_What to do_:
Every line below should be copied exactly; drop the pictures.

_Given information_:
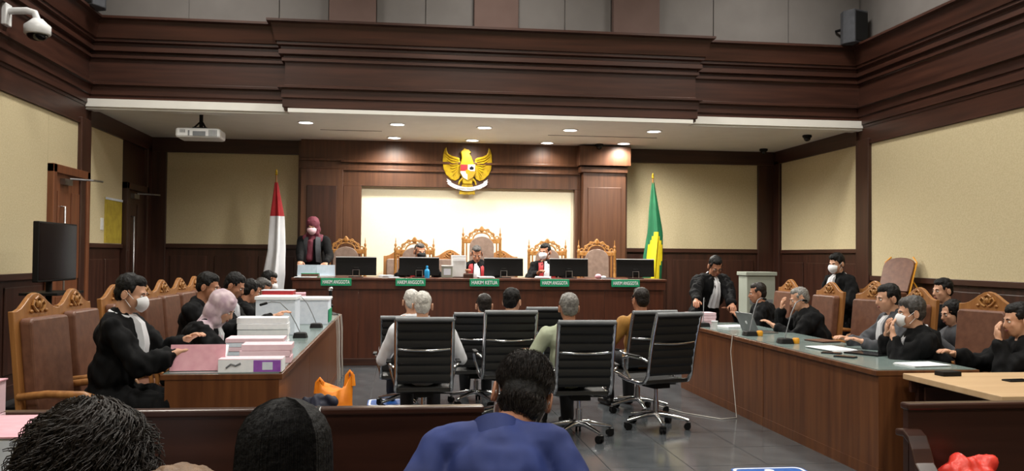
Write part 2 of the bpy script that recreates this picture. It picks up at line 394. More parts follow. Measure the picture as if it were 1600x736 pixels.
door('door_1', 10.5, 11.68, 2.53, False, 'brown wooden door behind the television on the left wall')
door('door_2', 13.2, 14.3, 2.54, True, 'dark wooden door in the far left corner of the alcove')
# ------------------------------------------------------------------ lamps
def downlight(x, y, watts, label, big=.1, spot=True):
    t = thing('downlight', label, 'ceiling light', (x, y, ZC), 0, 'downlights in the alcove ceiling')
    MB().lathe([(big, 0), (big+.02, 0), (big+.02, -.008), (big, -.012), (big-.005, -.004)], n=20).build('trim_ring', 'white_plastic', t, smooth=True)
    MB().lathe([(big-.008, -.002), (big-.008, -.005)], n=20).build('diffuser', 'lamp_glow', t)
    ld = bpy.data.lights.new('downlight_lamp', 'SPOT'); ld.energy = watts; ld.spot_size = math.radians(165); ld.spot_blend = .6; ld.shadow_soft_size = .1; ld.color = (1, .95, .86)
    lo = bpy.data.objects.new('lamp', ld); C.objects.link(lo); lo.parent = t; lo.location = (0, 0, -.03)
    return t
for x, y, k, l in ((-1.334, 12.47, .2, 'leftmost round ceiling downlight, beside the front edge'), (-.067, 12.41, 1.3, 'bright round downlight in the front row, left of the emblem'), (-.122, 13.85, .8, 'bright round downlight washing the panelling left of the emblem'),
                (1.171, 12.49, 1.1, 'round downlight at the front, above the middle chair'), (1.112, 13.92, .25, 'round downlight directly above the gold emblem'), (2.427, 12.52, 1.1, 'round front downlight between the emblem and the right column'),
                (3.654, 12.42, 2.0, 'brightest round downlight at the right of the front row'), (3.572, 13.85, .8, 'round downlight above the right column capital'), (2.336, 14.0, .25, 'dim round downlight at the back, right of the emblem')):
    downlight(x, y, DOWN_W*k, l)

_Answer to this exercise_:
Write part 2 of the bpy script that recreates this picture. It picks up at line 394. More parts follow. Measure the picture as if it were 1600x736 pixels.
door('door_1', 10.5, 11.68, 2.53, False, 'brown wooden door behind the television on the left wall')
door('door_2', 13.2, 14.3, 2.54, True, 'dark wooden door in the far left corner of the alcove')
# ------------------------------------------------------------------ lamps
def downlight(x, y, watts, label, big=.1, spot=True):
    t = thing('downlight', label, 'ceiling light', (x, y, ZC), 0, 'downlights in the alcove ceiling')
    MB().lathe([(big, 0), (big+.02, 0), (big+.02, -.008), (big, -.012), (big-.005, -.004)], n=20).build('trim_ring', 'white_plastic', t, smooth=True)
    MB().lathe([(big-.008, -.002), (big-.008, -.005)], n=20).build('diffuser', 'lamp_glow', t)
    ld = bpy.data.lights.new('downlight_lamp', 'SPOT'); ld.energy = watts; ld.spot_size = math.radians(165); ld.spot_blend = .6; ld.shadow_soft_size = .1; ld.color = (1, .95, .86)
    lo = bpy.data.objects.new('lamp', ld); C.objects.link(lo); lo.parent = t; lo.location = (0, 0, -.03)
    return t
for x, y, k, l in ((-1.334, 12.47, .2, 'leftmost round ceiling downlight, beside the front edge'), (-.067, 12.41, 1.3, 'bright round downlight in the front row, left of the emblem'), (-.122, 13.85, .8, 'bright round downlight washing the panelling left of the emblem'),
                (1.171, 12.49, 1.1, 'round downlight at the front, above the middle chair'), (1.112, 13.92, .25, 'round downlight directly above the gold emblem'), (2.427, 12.52, 1.1, 'round front downlight between the emblem and the right column'),
                (3.654, 12.42, 2.0, 'brightest round downlight at the right of the front row'), (3.572, 13.85, .8, 'round downlight above the right column capital'), (2.336, 14.0, .25, 'dim round downlight at the back, right of the emblem')):
    downlight(x, y, DOWN_W*k, l)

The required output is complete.